Here’s why General Motors Ford stocks flipped Rivian, Tesla

By: Invezz
rivian stock double downgraded after q4 earnings

American electric vehicle (EV) companies like Tesla (NASDAQ: TSLA) and Rivian are underperforming their traditional rivals like Ford and General Motors.

General Motors stock has jumped by more than 25% this year while Ford is up by over 13.6%. On the other hand, EV companies like Rivian and Tesla are down by 55% and 35%, respectively.

To be clear: this trend is not just happening in the United States. Globally, traditional automakers like Toyota, Honda, Tata Motors, Stellantis, and Renault are thriving. 

Tesla vs Rivian vs Ford vs General Motors

Tesla vs Rivian vs Ford vs General Motors

ICE vehicles are beating EVs

This performance is happening because of the ongoing weakness in the EV market around the world. Data released this week showed that Tesla delivered fewer cars than expected, causing some analysts to issue dire warnings about the company. 

EV companies are also struggling from the ongoing crash of used prices. Recent data shows that the prices of most used EVs has continued plunging this year. This decline is partly because of the ongoing liquidation of the thousands of vehicles that Hertz acquired.

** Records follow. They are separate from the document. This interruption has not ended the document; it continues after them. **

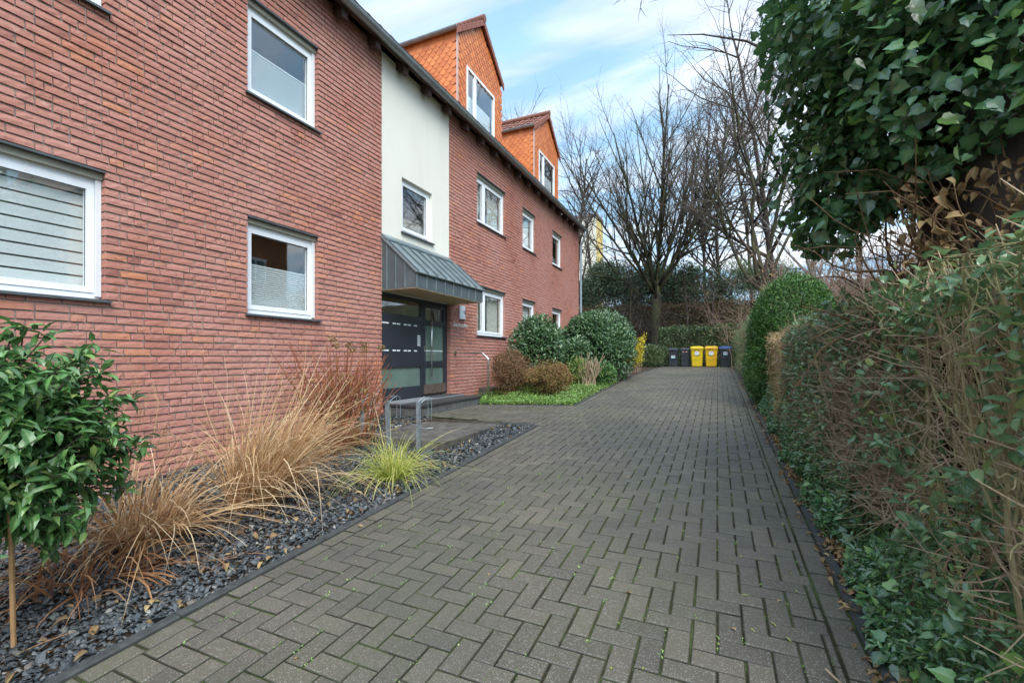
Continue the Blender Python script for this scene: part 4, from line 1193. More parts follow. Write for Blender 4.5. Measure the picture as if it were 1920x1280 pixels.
# shrubs in the planted bed
def shrub(name, label, base, c, r, n, tmpl, size, mat, rng, amp=.2, lo=.55, jit=.7, out=.7, up=.25, extra=None, bark=BK['dark'], nst=14, cat='shrub', sub=5):
    base = np.array([base[0], base[1], float(G(base[0], base[1])) - .02]); t = thing(name, base, label, cat)
    q = MB(); c = np.array(c, float); r = np.array(r, float)
    P, Nn = ell_points(rng, n, c, r, lo, 1.0, amp * 1.35, base[2] + .02)
    if sub:      # satellites give a billowing outline
        for k_ in range(sub):
            d = rdir(rng, 1)[0]; d[2] = abs(d[2]) * .9
            P2, N2 = ell_points(rng, n // 6, c + d * r * rng.uniform(.6, .82), r * rng.uniform(.30, .5), .4, 1., amp, base[2] + .02); P, Nn = np.vstack([P, P2]), np.vstack([Nn, N2])
    leaf_cloud(q, tmpl, P, Nn, size, rng, out, up, jit)
    q.build('foliage', mat, t, base)
    q = MB(); pl = []
    for k_ in range(nst):
        d = rdir(rng, 1)[0]; d[2] = abs(d[2]) * .7; e = c + d * r * .85; s = base + np.array([*rng.normal(size=2) * .06, -.05]); m_ = (s + e) / 2 + np.array([0, 0, .1]) * r[2]
        pl.append((np.array([s, m_, e]), np.array([.014, .010, .004]) * max(.5, min(r[2], 1.2))))
    tubes(q, pl, 5); q.build('branch', bark, t, base)
    return t
rng = np.random.default_rng(31)
shrub('cherry_laurel', 'rounded cherry laurel before the small ground floor windows, left of the taller one', (-4.55, 11.6), (-4.6, 11.7, .18), (.72, .70, .98), 4200, OVAL, .10, LM['bush'], rng)
shrub('cherry_laurel', 'largest cherry laurel, a dark green dome reaching the driveway edge', (-3.75, 14.6), (-3.62, 14.6, .30), (1.26, 1.6, 1.18), 11500, OVAL, .105, LM['bush'], rng, sub=9)
shrub('cherry_laurel', 'low cherry laurel between the two taller cherry laurels behind the azaleas', (-3.85, 12.9), (-3.95, 12.9, -.05), (.60, .6, .68), 2600, OVAL, .10, LM['bush'], rng)
shrub('azalea', 'dark red brown azalea against the brick beside the handrail', (-4.75, 10.45), (-4.78, 10.45, -.38), (.52, .55, .60), 5600, OVAL, .038, LM['azalea2'], rng, .36, .4, .9)
shrub('azalea', 'bronze and olive azalea mound in front of the darker azalea', (-3.68, 10.35), (-3.70, 10.35, -.52), (.64, .55, .40), 7500, OVAL, .038, LM['azalea'], rng, .36, .4, .9)
shrub('garden_shrub', 'small yellow green bush behind the pruned stump', (-3.55, 12.2), (-3.55, 12.2, -.42), (.36, .35, .42), 1000, OVAL, .06, LM['lime'], rng)
shrub('garden_shrub', 'small bright green bush at the driveway edge under the largest cherry laurel', (-2.92, 12.75), (-2.93, 12.8, -.50), (.34, .42, .34), 1300, OVAL, .07, LM['laurel'], rng)
shrub('garden_shrub', 'low leafy green shrub at the far end between yellow blossom and the bins', (-2.95, 24.6), (-3.15, 24.6, .05), (.75, .8, .62), 3600, OVAL, .085, LM['ivyfar'], rng)
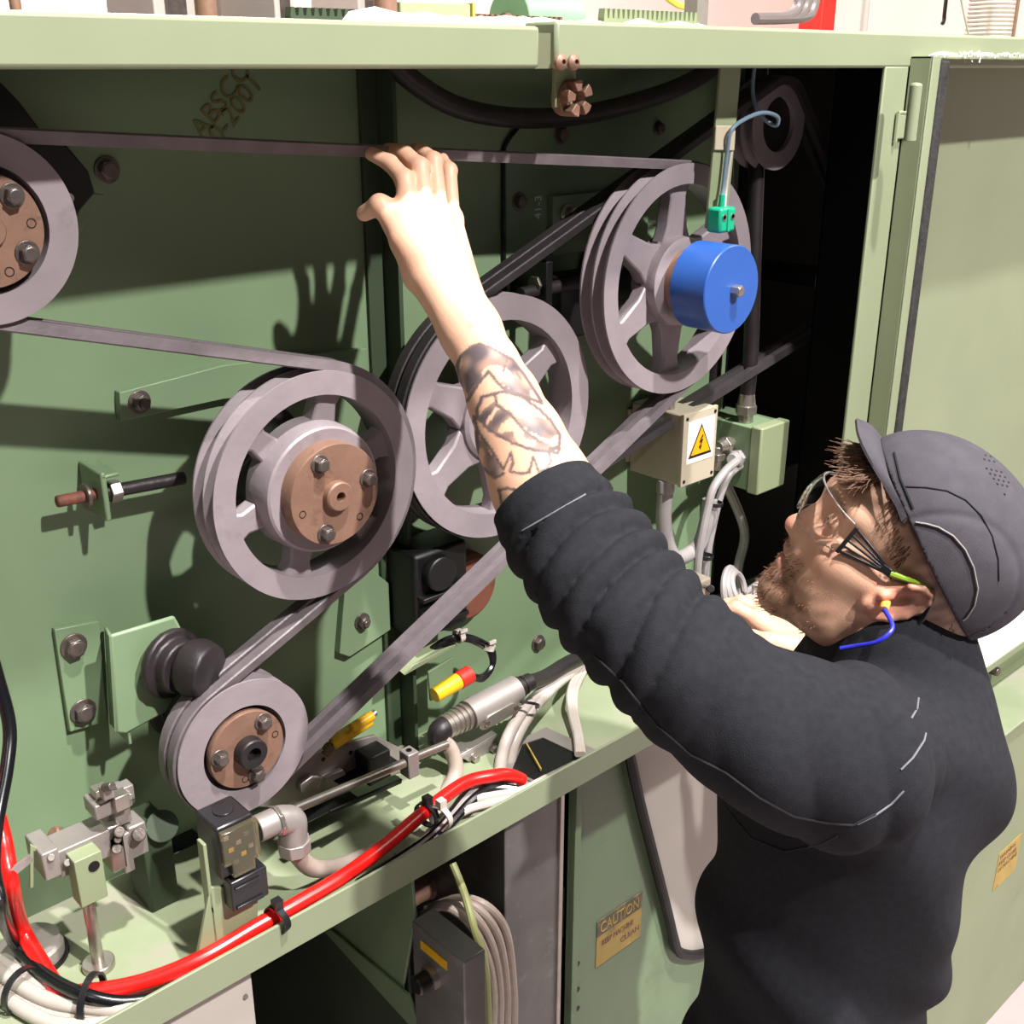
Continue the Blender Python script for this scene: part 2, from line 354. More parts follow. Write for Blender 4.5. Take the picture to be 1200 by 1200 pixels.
part('web',M().lathe(c6,Y_,[(.008,.005),(.008,.04),(.034,.04),(.034,.005)],40),DIRON,r6,0)
c7=PY(1000,330,.06)
r7,_=pulley(1000,330,.06,.05,'black idler pulley hidden in the dark end of compartment',.5,solid=True)
# shafts into the back panel
for rt,c,rr,y in ((r1,c1,.03,.02),(r2,c2,.03,.02),(r4,c4,.022,.03),(r5,c5,.022,.03)):
    part('shaft',M().cyl(c+V((0,y,0)),V((c.x,YB+.002,c.z)),rr,n=28),DIRON,rt)
for rt,c in ((r6,c6),(r7,_)): part('shaft',M().cyl(c+V((0,.02,0)),V((c.x,.95,c.z)),.02,n=20),DIRON,rt)
# bearing castings between pulleys and panel
def casting(c,r,y0,label,n=8):
    m=M().lathe((c.x,y0,c.z),Y_,[(0,r*.55),(0,r*.82),(.008,r*.9),(YB-y0-.012,r),(YB-y0-.011,r*1.3),(YB-y0,r*1.32)],24)
    o=obj('bearing_casting',m,DIRON,None,.0015); return tag(o,label,'bearing')
casting(c2,.052,.05,'black bearing casting behind the middle left pulley')
casting(c4,.036,.05,'oily dark bearing casting behind the small lower pulley')
casting(c1,.046,.05,'dark bearing casting behind pulley with blue cylinder')
# rough hub casting seen left of lower pulley
hb=thing('shaft_collar',tuple(PY(212,770,.05)),'greasy black stepped shaft collar beside the lower left stay bracket','collar')
hc=PY(196,775,.072)
part('collar_ring',M().lathe(hc,(.25,-1,0),[(0,.022),(.0,.037),(.006,.040),(.012,.040),(.014,.031),(.028,.030)],18),DIRON,hb,.002)
part('collar_body',M().lathe(hc+V((.012,-.022,0)),(.5,-1,-.1),[(0,.03),(.014,.034),(.03,.030),(.034,.018)],12),DIRON,hb,.002)
# ---------------------------------------------------------------- belts
def tangents(cs):
    """cs: (x,z,r,side) closed loop; side +1 = travels clockwise seen from the front"""
    n=len(cs);T=[]
    for i in range(n):
        x1,z1,ra,s1=cs[i];x2,z2,rb,s2=cs[(i+1)%n]
        dx,dz=x2-x1,z2-z1;D=math.hypot(dx,dz); a=math.atan2(dz,dx)
        k=(s1*ra-s2*rb)/D; be=math.acos(max(-1,min(1,k)))
        nx,nz=math.cos(a+be),math.sin(a+be)
        T.append(((x1+nx*s1*ra,z1+nz*s1*ra),(x2+nx*s2*rb,z2+nz*s2*rb)))
    return T
def beltloop(cs,res=.06):
    T=tangents(cs);n=len(cs);P=[]
    for i in range(n):
        x,z,r,s=cs[i]; a0=math.atan2(T[i-1][1][1]-z,T[i-1][1][0]-x); a1=math.atan2(T[i][0][1]-z,T[i][0][0]-x)
        d=(a1-a0)
        while d*-s<0: d+= -s*2*math.pi
        while abs(d)>2*math.pi: d-=math.copysign(2*math.pi,d)
        k=max(2,int(abs(d)/res))
        for j in range(k+1): an=a0+d*j/k; P.append((x+r*math.cos(an),z+r*math.sin(an),math.cos(an)*s,math.sin(an)*s))
        (ax,az),(bx,bz)=T[i]
    return P
def belt(cs,y0,w,label,group,ma,inner=True):
    P=beltloop(cs); m=M(); n=len(P); vs=[];h=.0125
    for x,z,nx,nz in P:
        for yy,hh in ((y0-w/2,.0015),(y0-w/2+.0015,.003),(y0+w/2-.0015,.003),(y0+w/2,.0015),(y0+w*.33,-h+.003),(y0-w*.33,-h+.003)):
            vs.append((x+nx*hh,yy,z+nz*hh))
    k=6; fs=[(i*k+j,((i+1)%n)*k+j,((i+1)%n)*k+(j+1)%k,i*k+(j+1)%k) for i in range(n) for j in range(k)]
    m.add(vs,fs); o=obj('drive_belt',m,ma,None,0,40); tag(o,label,'belt',group); return o
loop1=[(c5.x,c5.z,lefR,1),(c1.x,c1.z,trR,1),(c4.x,c4.z,botR,1),(c2.x,c2.z,bigR,-1)]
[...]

The average price of a used Tesla has declined 20 months in a row, moving from a record high of $67,900 in July 2022 to a record low of $31,568 today. That's a 53% decline. $TSLA pic.twitter.com/a9ozpeykz2

— Charlie Bilello (@charliebilello) April 3, 2024

Further, there are concerns about the rising competition from Chinese companies like Xpeng, BYD, and Nio. BYD is said to be planning a new plant in Mexico to target American shoppers. 

Therefore, with electric vehicles, we have an industry that is showing signs of slowing down and one that is seeing more production. 

General Motors and Ford are also struggling in their EV business. However, unlike Rivian and Tesla, they also have a huge hybrid and Internal Combustion Engine (ICE) business. 

ICE and hybrids are thriving

The most recent numbers revealed that Ford sold 38,421 hybrid vehicles in the first quarter, a 42% increase from the same period in 2023. It sold almost 217k gasoline cars during the quarter. 

As such, gas-powered vehicles are helping to offset the weak performance of Ford’s EV products. In a statement on Thursday, Ford said that it would delay its all-electric SUV to focus on hybrids. General Motors produced 594k vehicles in the first quarter, most of which were ICE vehicles. 

Therefore, GM and Ford stock prices are doing well because the weakness in the EV industry is being offset by ICE and hybrids. Also, these companies have noted the trend in the EV industry and slashed their costs.

They have then shifted these funds to reward their investors. In February, Ford said that it would boost its dividend and share buyback as it slashed its EV investments. Before that, General Motors announced a big $10 billion share buyback and a 33% dividend increase.

The performance of GM and Ford stocks is a reflection that ICE vehicles are not going anywhere anytime soon. Most people continue to be afraid of electric vehicles, because of their higher costs and range issues. A report found that 57% of Americans will not move to EVs in a 2023 study.